On the other end of the spectrum is Nancy Pelosi, who after nearly four decades in Congress, will receive one of the most substantial pensions on record for any member under the Federal Employees Retirement System (FERS). Her estimated annual benefit: $107,860, beginning in 2027. Pelosi’s long service and leadership roles, including two stints as Speaker, have contributed to this sizable sum. In her retirement announcement, posted to social media in December, Pelosi addressed her beloved hometown: “As we go forward, my message to the city I love is this: San Francisco, know your power. We have made history; we have made progress. We have always led the way, and now we must continue to do so by remaining full participants in our democracy, and fighting for the American ideals we hold dear.”
Pelosi’s legacy is not only defined by her longevity but by her legislative impact. As RadarOnline.com and other outlets have highlighted, she played pivotal roles in passing Barack Obama’s landmark healthcare bill, advancing Joe Biden’s infrastructure and climate change initiatives, and fiercely challenging Donald Trump—most memorably by ripping up his State of the Union address on national television. Her career began as a member of the Democratic National Committee and took off in 1988 with a special election win. Early in her tenure, she was a leading voice in the fight against AIDS, co-authoring the Ryan White CARE Act and appointing Stephen Morin, a gay man, to head AIDS policy in her office. Pelosi’s retirement marks the end of an era for women in leadership, a point she underscored in her 2007 speech upon becoming Speaker: “For our daughters and our granddaughters, today, we have broken the marble ceiling. For our daughters and our granddaughters, the sky is the limit, anything is possible for them.”

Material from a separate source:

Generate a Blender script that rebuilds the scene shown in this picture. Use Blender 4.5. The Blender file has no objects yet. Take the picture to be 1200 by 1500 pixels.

The mechanics of congressional pensions are complex. The FERS program, which covers most lawmakers, paid out an average annual annuity of $45,276 in 2022. There’s also the older Civil Service Retirement System (CSRS), now closed to new enrollees, which paid an average of $84,504 to a shrinking pool of retirees. Members also accrue savings through the Thrift Savings Plan—a 401(k)-style program available to federal employees. According to the Congressional Research Services, total pension payouts for former members of Congress exceeded $38 million in 2022 alone. In 2018, when there were more CSRS enrollees, the annual cost topped $53 million.
The growing price tag, especially as more lawmakers retire, has fueled calls for reform. Rep. Thomas Massie, a Kentucky Republican and ally of Greene, has been among the most vocal critics of the system. “Senators can opt out of paying into FERS but Representatives may not,” Massie told the New York Post. “So Representative Greene was unable to decline participation in FERS. If a member is required to pay into the program, they should be able to receive it.”
Massie plans to “reintroduce soon” legislation to end congressional pensions and make participation optional for Representatives. “If congressmen want to save for retirement, they should do so with 401(k)-type plans, rather than rely on taxpayers to take care of them even after leaving Congress,” he argued. “To tackle out-of-control federal spending, Congress must lead by example by ending defined-benefit pensions for Members of Congress.”
Florida Governor Ron DeSantis, himself a former congressman, has echoed these sentiments. Back in 2013, DeSantis pledged not to accept his congressional pension and authored a bill—co-sponsored by Massie—to eliminate the benefit. “I didn’t run for Congress for the perks,” DeSantis said. “I ran for office to be the type of citizen legislator our Founding Fathers envisioned and to change the prevailing culture in Washington.” After Greene’s resignation announcement, DeSantis renewed his call to “axe the benefit program,” posting on X, “How many private sector workers get a pension and a 401k? End Pensions in Congress.” He acknowledged the uphill battle, noting that his original bill “did not get a terribly warm reception among the members.”
Brady, the taxpayer advocate, sees entrenched interests as the main hurdle to reform. “I think the big roadblock are career politicians,” he told the New York Post. “They spend their whole, you know, decades and decades in public office, and so they’re going to want that pension once they get out. I think that’s the main block on any reforms going forward.” Still, the recent spate of retirements and the public attention they’ve drawn may be shifting the conversation.
Neither Greene nor Pelosi responded to requests for comment about their retirement decisions or the pension system. As the debate continues, one thing is clear: the issue of congressional pensions—who gets them, how much they cost, and whether they should exist at all—will remain a flashpoint as new faces take their seats in the House and Senate. For taxpayers and lawmakers alike, the stakes are as high as ever.